The three were ordered to follow the terrorists, who then shot all three of them. Bhargava’s friend and his consultant died, and the employee survived with two gunshot wounds.
“I’m really shocked,” Bhargava said. “You don’t think it affects you until it does, and then you see the reality of what we see on TV, and the truth really starts to settle in.”
Iyengar said she used to frequent the Leopold Cafe.
“That was one of my favorite hangouts,” she said. “When I went home, we would always go there, and there were terrorists there that broke down the doors and fired gunshots.”
Accounting junior Uren Dhanani said his extended family lives in southern Mumbai, where the attacks took place, and his grandparents live right next to the train station that was peppered with gunfire.
“I was familiar with all of those areas because most of them are historic sites,” Dhanani said. “It’s pretty terrifying.”

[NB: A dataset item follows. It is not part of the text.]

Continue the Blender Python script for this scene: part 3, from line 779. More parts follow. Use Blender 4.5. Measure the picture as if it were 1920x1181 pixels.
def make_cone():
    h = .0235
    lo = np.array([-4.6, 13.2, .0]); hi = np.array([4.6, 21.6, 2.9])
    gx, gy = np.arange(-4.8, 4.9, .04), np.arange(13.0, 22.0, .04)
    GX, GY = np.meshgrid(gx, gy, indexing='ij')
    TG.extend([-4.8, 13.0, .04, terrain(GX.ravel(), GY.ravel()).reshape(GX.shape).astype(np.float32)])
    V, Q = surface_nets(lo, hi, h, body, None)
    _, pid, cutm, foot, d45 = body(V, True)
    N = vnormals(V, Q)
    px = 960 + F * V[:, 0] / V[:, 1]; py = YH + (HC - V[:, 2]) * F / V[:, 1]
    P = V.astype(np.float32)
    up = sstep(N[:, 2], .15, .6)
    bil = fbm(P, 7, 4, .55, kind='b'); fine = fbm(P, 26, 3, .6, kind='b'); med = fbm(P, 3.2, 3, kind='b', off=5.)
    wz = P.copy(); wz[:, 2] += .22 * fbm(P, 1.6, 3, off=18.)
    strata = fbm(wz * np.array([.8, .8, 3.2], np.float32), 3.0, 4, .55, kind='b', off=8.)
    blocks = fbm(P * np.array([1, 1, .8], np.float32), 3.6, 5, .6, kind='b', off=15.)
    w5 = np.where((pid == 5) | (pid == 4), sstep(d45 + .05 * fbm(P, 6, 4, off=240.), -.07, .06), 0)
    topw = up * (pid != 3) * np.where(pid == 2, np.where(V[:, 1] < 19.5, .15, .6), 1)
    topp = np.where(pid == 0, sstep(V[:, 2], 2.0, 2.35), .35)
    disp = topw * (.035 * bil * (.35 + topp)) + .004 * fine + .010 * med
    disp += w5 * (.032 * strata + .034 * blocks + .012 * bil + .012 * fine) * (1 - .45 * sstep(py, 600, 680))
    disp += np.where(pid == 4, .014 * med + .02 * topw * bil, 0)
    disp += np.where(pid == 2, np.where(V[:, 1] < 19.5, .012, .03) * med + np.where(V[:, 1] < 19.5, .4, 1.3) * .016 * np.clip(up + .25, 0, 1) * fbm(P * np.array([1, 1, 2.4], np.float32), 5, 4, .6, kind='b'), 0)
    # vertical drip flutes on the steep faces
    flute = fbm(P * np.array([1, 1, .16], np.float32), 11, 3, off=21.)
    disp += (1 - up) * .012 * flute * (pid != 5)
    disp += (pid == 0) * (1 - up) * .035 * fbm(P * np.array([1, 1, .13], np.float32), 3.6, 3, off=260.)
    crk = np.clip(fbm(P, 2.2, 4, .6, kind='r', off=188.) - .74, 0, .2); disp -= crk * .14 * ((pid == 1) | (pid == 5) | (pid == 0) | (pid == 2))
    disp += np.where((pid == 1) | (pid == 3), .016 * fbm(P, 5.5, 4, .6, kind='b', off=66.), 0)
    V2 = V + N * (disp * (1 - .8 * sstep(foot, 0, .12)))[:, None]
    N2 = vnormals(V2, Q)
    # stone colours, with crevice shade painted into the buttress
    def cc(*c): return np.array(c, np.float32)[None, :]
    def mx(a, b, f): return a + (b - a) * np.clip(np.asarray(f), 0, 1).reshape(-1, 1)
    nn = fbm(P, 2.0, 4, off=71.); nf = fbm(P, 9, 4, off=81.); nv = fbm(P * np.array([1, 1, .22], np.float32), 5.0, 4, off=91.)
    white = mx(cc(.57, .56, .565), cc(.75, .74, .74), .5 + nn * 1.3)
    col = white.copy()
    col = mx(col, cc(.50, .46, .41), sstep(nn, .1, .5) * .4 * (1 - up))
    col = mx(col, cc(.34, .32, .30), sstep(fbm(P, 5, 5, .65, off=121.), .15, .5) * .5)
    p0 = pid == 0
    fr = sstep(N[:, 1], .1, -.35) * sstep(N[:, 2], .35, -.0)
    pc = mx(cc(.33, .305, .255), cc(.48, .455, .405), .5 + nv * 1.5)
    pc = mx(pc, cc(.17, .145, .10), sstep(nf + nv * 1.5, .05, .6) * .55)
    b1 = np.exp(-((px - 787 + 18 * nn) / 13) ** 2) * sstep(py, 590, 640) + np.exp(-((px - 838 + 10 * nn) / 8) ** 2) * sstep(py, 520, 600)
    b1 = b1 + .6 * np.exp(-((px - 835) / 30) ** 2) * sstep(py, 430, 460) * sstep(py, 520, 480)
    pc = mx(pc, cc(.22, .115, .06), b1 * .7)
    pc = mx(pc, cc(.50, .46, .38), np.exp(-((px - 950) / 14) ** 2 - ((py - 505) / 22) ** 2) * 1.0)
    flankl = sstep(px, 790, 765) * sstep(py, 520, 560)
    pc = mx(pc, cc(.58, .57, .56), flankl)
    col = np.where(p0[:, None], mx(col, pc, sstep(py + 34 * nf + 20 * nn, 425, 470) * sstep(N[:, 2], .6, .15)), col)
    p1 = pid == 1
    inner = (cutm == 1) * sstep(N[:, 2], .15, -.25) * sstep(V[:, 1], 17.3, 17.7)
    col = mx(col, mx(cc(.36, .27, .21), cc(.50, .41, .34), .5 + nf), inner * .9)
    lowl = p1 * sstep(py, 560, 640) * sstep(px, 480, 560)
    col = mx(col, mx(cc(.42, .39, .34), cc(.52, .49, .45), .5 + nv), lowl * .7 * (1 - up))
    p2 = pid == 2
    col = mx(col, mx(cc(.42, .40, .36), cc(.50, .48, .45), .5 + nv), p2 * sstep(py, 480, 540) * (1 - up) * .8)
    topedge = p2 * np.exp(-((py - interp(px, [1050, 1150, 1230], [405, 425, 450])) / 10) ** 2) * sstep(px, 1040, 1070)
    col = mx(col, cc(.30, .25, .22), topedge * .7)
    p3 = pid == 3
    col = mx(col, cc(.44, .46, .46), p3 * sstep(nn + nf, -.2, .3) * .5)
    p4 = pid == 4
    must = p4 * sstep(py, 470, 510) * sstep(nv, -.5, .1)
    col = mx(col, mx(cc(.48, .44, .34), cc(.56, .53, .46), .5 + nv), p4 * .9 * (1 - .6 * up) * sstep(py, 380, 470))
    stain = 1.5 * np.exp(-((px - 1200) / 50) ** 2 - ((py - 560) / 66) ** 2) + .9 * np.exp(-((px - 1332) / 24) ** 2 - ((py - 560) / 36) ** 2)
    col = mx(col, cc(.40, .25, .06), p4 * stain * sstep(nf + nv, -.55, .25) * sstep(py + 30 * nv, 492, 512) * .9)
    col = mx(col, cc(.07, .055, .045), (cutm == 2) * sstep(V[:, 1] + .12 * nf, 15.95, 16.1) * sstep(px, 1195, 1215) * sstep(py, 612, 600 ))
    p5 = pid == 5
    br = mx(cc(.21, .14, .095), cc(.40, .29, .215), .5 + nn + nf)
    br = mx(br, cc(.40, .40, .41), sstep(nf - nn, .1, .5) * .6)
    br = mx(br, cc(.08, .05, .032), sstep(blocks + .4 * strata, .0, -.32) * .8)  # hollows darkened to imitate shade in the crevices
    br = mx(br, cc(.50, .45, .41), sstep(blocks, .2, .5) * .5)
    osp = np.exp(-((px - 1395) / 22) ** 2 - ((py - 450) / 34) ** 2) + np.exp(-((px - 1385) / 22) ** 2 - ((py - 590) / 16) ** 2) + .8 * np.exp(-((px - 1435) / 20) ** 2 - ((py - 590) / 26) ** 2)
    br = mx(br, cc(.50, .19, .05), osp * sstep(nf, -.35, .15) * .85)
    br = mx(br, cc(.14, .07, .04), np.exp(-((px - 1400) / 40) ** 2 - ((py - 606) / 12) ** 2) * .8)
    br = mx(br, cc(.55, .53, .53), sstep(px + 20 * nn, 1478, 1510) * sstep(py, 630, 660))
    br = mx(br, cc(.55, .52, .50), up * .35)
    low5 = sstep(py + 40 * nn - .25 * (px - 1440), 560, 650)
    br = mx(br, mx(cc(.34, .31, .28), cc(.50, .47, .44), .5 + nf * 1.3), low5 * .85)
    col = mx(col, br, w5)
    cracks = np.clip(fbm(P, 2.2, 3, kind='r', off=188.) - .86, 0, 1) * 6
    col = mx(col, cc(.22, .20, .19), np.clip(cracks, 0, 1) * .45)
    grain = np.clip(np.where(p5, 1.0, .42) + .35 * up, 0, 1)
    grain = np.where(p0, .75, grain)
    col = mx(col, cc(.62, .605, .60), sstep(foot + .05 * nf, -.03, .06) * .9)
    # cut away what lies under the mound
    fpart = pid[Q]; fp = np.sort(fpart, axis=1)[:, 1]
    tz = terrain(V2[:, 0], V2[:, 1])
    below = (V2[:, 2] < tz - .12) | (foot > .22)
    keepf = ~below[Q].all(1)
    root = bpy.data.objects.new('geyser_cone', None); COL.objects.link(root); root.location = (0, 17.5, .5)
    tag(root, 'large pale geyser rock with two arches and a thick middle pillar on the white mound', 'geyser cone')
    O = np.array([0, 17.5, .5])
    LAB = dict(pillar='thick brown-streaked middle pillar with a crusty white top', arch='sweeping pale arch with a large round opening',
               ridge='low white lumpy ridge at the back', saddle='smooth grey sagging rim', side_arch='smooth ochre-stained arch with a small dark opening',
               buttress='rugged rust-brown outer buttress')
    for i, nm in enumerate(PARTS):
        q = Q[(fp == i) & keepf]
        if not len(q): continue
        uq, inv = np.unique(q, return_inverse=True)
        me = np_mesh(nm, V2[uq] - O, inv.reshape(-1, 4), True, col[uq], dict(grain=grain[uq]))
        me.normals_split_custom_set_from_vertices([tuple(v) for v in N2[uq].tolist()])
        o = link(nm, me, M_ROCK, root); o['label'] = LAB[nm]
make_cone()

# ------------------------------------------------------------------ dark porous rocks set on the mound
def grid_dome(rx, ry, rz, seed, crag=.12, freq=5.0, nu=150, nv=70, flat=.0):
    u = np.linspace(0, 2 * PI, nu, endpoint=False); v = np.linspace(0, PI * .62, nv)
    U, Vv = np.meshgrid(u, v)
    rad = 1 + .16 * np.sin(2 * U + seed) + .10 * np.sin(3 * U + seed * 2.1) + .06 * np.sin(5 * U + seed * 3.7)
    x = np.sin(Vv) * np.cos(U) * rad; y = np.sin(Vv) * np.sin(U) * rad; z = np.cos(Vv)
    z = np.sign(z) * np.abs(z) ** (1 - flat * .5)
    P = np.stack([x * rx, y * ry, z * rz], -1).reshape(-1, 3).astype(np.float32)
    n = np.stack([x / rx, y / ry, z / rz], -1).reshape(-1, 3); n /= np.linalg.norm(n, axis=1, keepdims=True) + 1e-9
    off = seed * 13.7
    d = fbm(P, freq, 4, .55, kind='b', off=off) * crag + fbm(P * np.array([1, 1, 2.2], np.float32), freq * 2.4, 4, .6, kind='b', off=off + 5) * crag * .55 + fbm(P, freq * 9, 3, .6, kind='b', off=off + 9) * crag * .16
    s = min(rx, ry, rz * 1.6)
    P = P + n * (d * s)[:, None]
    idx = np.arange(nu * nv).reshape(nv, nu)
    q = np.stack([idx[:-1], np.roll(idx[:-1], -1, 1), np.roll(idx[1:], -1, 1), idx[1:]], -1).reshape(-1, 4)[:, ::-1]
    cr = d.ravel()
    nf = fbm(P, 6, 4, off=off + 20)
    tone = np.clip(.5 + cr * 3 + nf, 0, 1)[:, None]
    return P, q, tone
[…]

Like Dhanani, business sophomore Siddharth Dadhich was lucky not to lose any family or friends but was stunned by the assaults on such familiar turf.
“Stuff like that has been happening [in India] for a long time, but nothing of this scale,” Dadhich said. “Some of the places I had visited when I went to Mumbai are just razed now because of the bombing.”
Early reports show that the three-day standoff left more than 183 killed and hundreds of others injured. Emerging from the tragedy are rubble, wrecked lives and a general sense of anger.
“I’m angry at the government because they haven’t been paying enough attention to national security,” Dhanani said. “The terrorists wanted to shake up the people, and they got what they wanted.”
Iyengar said her outrage is directed more at the Indian political parties, who are finger-pointing and trying to use the atrocities to their advantage.
“The government is playing the blame game,” she said. “This is absolutely disgusting because they’re trying to politicize something horrible that’s happened.”
Iyengar worries that nothing will be accomplished, as Indians have become desensitized by yearly attacks. Much of India’s past terrorism has involved bombings rather than face-to-face attacks.
“We can’t afford to go through something like this again,” she said. “It’s hit people because we’ve actually seen the face of terror, literally.”